As for clarifying: It’s also important to remember that when David assesses himself at the end of chapter one, he’s doing so from the vantage of many years later, in the wake of something we haven’t yet learned about. NOW he can explain to himself the episode with Joey, NOW he can say a thing like “I succeeded very well – by not looking at the universe, by not looking at myself, by remaining, in effect, in constant motion.” But the David who is catalyst for everything that will now follow in the novel still lacks this self-knowledge, and thinks he will “find” himself by going to France, even as he also knows now that he knew then “at the very bottom of my heart, exactly what I was doing when I went to France.” More conundrum!



David suggests that this idea of going somewhere to find oneself is especially American. Is it?

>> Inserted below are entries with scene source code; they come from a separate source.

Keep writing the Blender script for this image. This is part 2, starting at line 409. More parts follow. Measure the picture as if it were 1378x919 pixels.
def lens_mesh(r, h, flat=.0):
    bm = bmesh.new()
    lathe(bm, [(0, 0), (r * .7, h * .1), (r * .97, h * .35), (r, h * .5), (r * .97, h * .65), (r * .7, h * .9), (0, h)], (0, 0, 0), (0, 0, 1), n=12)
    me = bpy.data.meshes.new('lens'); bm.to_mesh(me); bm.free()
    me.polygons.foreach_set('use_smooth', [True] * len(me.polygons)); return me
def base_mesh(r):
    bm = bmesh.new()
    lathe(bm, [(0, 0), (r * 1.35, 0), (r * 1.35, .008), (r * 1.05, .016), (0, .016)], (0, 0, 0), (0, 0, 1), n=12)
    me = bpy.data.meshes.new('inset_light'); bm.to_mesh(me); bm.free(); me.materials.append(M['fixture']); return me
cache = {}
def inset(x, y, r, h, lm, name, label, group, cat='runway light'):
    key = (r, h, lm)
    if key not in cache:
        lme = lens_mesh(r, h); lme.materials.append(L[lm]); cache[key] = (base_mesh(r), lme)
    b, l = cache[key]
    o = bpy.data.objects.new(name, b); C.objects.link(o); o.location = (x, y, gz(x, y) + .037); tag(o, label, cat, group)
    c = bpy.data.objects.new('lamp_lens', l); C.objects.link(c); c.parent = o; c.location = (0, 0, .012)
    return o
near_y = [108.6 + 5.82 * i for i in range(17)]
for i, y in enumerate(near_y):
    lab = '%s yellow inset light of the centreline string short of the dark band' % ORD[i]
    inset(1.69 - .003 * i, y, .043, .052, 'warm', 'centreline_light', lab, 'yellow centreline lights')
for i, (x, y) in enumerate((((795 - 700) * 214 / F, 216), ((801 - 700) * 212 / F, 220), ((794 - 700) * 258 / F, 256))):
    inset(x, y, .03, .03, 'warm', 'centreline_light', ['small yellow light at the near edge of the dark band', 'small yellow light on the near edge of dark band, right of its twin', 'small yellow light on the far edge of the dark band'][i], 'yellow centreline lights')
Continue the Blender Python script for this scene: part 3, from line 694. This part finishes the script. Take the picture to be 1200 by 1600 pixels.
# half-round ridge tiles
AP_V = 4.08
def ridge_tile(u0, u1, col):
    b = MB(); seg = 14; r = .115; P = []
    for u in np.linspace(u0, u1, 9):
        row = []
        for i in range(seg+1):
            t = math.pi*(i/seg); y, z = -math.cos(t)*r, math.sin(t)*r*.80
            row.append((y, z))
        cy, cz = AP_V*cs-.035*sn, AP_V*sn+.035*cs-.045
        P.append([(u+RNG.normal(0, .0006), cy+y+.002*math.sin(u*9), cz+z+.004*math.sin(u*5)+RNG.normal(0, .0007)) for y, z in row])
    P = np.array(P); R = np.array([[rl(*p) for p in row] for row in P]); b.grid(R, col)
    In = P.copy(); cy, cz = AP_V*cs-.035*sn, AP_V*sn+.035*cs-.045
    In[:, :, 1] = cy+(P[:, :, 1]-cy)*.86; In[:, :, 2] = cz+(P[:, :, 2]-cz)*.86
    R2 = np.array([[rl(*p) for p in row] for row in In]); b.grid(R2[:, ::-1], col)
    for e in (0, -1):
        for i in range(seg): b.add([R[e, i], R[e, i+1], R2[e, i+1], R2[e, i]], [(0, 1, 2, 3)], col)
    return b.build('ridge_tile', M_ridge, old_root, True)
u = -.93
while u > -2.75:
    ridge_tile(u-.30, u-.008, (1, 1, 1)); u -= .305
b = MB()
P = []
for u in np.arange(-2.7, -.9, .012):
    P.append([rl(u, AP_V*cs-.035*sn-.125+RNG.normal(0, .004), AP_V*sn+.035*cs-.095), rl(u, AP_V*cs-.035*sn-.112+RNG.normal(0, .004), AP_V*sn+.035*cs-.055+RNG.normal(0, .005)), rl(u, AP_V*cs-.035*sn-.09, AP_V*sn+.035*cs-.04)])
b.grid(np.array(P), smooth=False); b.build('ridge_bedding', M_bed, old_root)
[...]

Fascinating how time is handled in this novel. Time, and story. By p. 23 we have yet to meet Giovanni, but we know he will be killed by guillotine. On that same page, we are introduced to Jacques, but no sooner than he’s been described – but David hasn’t yet met up with him – we are thrown forward in time to a conversation David and Jacques have on the morning of Giovanni’s being sentenced. So, chapter two begins with David about to go meet Jacques for dinner, then we get the conversation that comes much after that, then we return to the evening of David and Jacques having dinner for the first time. Time interrupting itself. Or time being just as all-over-the-place as the narrator, both in physical space and in terms of morality.



It doesn’t take long to realize that what David means by le milieu is what, at the time, must have been considered the world of sexual ‘deviance’ – so-called ‘loose’ women, men like the boy who works at the post office and comes out “at night wearing makeup and earrings and with his heavy blond hair piled high,” men referred to as les folles (the movie La Cage aux Folles comes to mind) who refer to each other as “she.” He may have crossed the ocean, but he has sought out the very thing he claims to be fleeing, even if by this time he is involved with Hella. By his own analogy, he’s a hypocrite: he claims to be disgusted with le milieu but in the way that people hate to see monkeys eating their own excrement, because they see themselves in the monkeys. David sees himself in le milieu, and hates it, and can’t stay away.

Baldwin says there are two choices, either we remember our individual innocence – our Garden of Eden, as he puts it – or we forget it, and we engage, accordingly, either with “madness through pain” or “madness of the denial of pain.” I can’t decide which type of madness is David’s madness. There goes the restless arrow on that moral compass again…



Personal note: I first read Giovanni’s Room in my 20s, before I had come out, when I was so much in apparent denial of my own queerness that I truly didn’t recognize it. That would take me ten more years. Reading this novel didn’t help matters. The depiction of le melieu, the character of Jacques (who seemed a stereotypical old “queen,” bitter, unloved, paying people to keep him company), and the inner turmoil of David’s character – I rejected all of it as having nothing to do with who I was. Also – like David – I couldn’t look away. I lived in a small town that bore no resemblance to the Paris of Baldwin’s novel. The book was an escape from that, into something that also made me relieved to realize, each time I put the book down, that it was ‘just’ a book, that my life was an entirely different thing. Thank goodness we sometimes outlast our own delusions.